Filmmuseum on Location:
Film Museum on Location
On January 27, 2009, in the framework of its series Film and Music, the Vienna Konzerthaus will present one of the Austrian Film Museum’s recent rediscoveries, which was jointly restored in 2004 by the Film Museum and the George Eastman House in Rochester: The Mandarin, produced in 1918 in Vienna under the direction of Fritz Freisler. Long considered a (lost) Austrian classic, the film now testifies to a "pre-Caligari" cinema of paranoia and the supernatural which was already “in the works” during the final years of World War I. The new score, written by Martin De Ruiter and commissioned by the Amsterdam Filmmuseum Biennale, will be performed by the Max Tak Orchestra.
On January 1, the Lentos Museum in Linz will inaugurate the city’s year-long activities as the 2009 European Cultural Capital with a large-scale exhibition entitled Best of Austria. 30 Austrian museums have been invited to select the "three finest works" in their collections and to present them in the framework of the exhibition.
In order to adequately present the Film Museum’s contribution throughout the entire duration of the show, the Lentos and the Film Museum have transformed one of the museum spaces into an “Invisible Cinema” auditorium.

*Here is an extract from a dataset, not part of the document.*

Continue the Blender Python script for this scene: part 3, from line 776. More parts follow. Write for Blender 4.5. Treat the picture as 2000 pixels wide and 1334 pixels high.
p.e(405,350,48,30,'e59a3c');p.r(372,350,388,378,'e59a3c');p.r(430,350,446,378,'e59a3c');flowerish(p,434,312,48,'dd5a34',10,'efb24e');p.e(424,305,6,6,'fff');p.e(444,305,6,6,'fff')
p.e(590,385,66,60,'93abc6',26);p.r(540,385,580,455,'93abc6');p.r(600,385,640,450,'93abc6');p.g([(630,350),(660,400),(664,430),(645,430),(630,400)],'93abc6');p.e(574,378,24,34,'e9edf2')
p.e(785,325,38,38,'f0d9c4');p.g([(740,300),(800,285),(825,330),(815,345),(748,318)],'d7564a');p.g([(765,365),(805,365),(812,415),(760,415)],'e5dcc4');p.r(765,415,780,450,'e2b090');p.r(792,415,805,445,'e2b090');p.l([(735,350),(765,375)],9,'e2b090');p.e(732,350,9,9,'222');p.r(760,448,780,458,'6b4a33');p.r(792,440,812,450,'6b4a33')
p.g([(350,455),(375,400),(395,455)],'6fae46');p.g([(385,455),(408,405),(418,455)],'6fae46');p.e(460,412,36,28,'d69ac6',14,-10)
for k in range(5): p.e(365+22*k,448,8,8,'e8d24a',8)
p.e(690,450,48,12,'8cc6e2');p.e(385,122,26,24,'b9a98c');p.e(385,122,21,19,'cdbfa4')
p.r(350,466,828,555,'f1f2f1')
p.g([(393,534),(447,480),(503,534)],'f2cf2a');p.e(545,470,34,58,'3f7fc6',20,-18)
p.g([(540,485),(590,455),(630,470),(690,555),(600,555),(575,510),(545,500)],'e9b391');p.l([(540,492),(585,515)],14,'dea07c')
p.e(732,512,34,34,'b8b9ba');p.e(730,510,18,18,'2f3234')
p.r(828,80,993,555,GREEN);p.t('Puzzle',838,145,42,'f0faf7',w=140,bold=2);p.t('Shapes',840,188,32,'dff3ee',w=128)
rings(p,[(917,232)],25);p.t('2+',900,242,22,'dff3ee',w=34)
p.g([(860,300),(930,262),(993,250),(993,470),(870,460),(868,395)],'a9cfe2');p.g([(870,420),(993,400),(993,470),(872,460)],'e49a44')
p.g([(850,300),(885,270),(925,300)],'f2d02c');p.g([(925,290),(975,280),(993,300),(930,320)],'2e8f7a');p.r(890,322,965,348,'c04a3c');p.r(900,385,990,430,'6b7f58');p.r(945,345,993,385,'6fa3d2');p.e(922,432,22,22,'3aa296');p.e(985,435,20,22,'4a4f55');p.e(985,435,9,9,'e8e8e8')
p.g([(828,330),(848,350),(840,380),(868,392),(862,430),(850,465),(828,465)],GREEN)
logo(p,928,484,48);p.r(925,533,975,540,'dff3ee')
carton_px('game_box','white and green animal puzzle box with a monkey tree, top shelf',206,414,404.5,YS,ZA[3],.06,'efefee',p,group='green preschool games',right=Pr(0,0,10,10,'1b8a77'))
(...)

Three 35mm masterpieces from the collection – Gaston Velle's La Peine du talion (1906, 6 min), Len Lye's Trade Tattoo (1937, 5 min) and Peter Kubelka's Schwechater (1958, 1 min) – will be shown: not as ‘installations’ or as a continuous loop, but as repeated ‘acts of projection’ that are defined by their specific duration. Projections start at the full hour and half hour.